Os direitos das crianças "não terminam em uma fronteira", mas vão com elas e "onde quer que elas se encontrem, seus direitos têm que ser protegidos e garantidos", afirmou.
O refúgio "La 72" de Tenosique está na rota do trem de mercadorias "La Bestia", chamado assim pelas duras condições de seu trajeto, algo que Jeyzer e Jonathan estão a ponto de comprovar.
Embora este seja o meio utilizado pela maioria dos imigrantes, segundo comprovou Marta Sánchez, diretora do Movimento Migrante Mesoamericano, não é o mais usado pelas crianças, que "viajam por outras rotas".
Fundamentalmente, as crianças viajam por intermédio de traficantes de pessoas em ônibus ou carros particulares, que cobram entre US$ 3 e 6 mil, muitas vezes pagos pelos pais desesperados que os esperam do outro lado da fronteira.
"Estamos vendo um ar muito diferente nas pessoas que estão saindo.
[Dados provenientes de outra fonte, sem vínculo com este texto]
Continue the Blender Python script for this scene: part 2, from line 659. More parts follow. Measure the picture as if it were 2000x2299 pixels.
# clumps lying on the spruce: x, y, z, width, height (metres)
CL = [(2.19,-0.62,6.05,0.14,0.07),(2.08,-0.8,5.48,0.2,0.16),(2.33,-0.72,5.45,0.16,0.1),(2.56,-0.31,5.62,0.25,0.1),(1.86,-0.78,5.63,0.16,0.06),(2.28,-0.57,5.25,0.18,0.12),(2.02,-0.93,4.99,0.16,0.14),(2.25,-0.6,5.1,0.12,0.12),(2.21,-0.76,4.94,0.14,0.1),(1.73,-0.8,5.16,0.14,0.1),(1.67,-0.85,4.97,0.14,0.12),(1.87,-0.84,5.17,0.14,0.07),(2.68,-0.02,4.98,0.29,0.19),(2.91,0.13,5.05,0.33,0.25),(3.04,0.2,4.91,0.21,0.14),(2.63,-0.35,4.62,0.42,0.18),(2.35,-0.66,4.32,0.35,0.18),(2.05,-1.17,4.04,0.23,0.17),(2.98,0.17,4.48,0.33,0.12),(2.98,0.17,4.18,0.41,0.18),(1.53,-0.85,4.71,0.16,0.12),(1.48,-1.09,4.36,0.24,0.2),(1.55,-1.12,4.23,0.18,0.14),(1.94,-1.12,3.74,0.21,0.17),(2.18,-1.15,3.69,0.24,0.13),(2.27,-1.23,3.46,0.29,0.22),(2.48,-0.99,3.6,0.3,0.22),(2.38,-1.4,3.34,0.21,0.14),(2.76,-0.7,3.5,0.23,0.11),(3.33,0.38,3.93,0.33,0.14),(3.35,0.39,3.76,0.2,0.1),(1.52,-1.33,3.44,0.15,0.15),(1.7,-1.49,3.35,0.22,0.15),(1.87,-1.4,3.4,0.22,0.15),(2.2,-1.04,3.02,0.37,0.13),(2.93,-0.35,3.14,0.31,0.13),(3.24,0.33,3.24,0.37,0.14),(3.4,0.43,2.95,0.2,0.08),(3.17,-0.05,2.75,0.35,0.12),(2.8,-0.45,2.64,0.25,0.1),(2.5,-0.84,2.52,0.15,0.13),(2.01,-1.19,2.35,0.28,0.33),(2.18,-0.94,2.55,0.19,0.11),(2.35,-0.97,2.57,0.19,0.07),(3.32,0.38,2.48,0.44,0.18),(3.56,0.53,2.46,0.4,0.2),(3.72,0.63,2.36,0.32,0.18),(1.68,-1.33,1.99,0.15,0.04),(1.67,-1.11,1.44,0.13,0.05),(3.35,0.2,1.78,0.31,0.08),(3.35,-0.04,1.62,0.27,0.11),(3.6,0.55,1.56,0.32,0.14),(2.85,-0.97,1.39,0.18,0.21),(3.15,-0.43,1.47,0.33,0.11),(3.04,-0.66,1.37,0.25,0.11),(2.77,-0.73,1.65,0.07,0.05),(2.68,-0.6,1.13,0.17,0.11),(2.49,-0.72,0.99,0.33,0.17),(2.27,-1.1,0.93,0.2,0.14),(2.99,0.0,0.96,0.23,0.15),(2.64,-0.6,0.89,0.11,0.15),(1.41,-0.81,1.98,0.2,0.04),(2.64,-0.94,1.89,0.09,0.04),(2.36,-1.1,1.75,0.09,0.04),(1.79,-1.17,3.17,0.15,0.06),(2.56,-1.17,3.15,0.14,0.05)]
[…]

Eles vêm muito desesperados, não têm opções, se arriscam pelo que for, pois em seus países não podem ficar", garantiu a ativista.
Há poucos dias, Marta falou com uma das mães que levava crianças pequenas pela rota migratória. "Perguntei a ela por que os levava consigo e me respondeu que seus dois filhos maiores foram mortos e que não ficaria para que matassem os outros".
Foi a própria mãe de Jeycer e Jonathan que os encorajou a fazer a viagem, apesar do risco de não voltar a vê-los. "Ela já tinha medo do que nós lhe contávamos", disse o irmão mais velho.
Os dois ainda não sofreram nenhum problema no caminho e afirmam que conhecem os riscos dos quase 4 mil quilômetros que faltam para que finalmente possam chegar até onde está sua mãe e abraçá-la.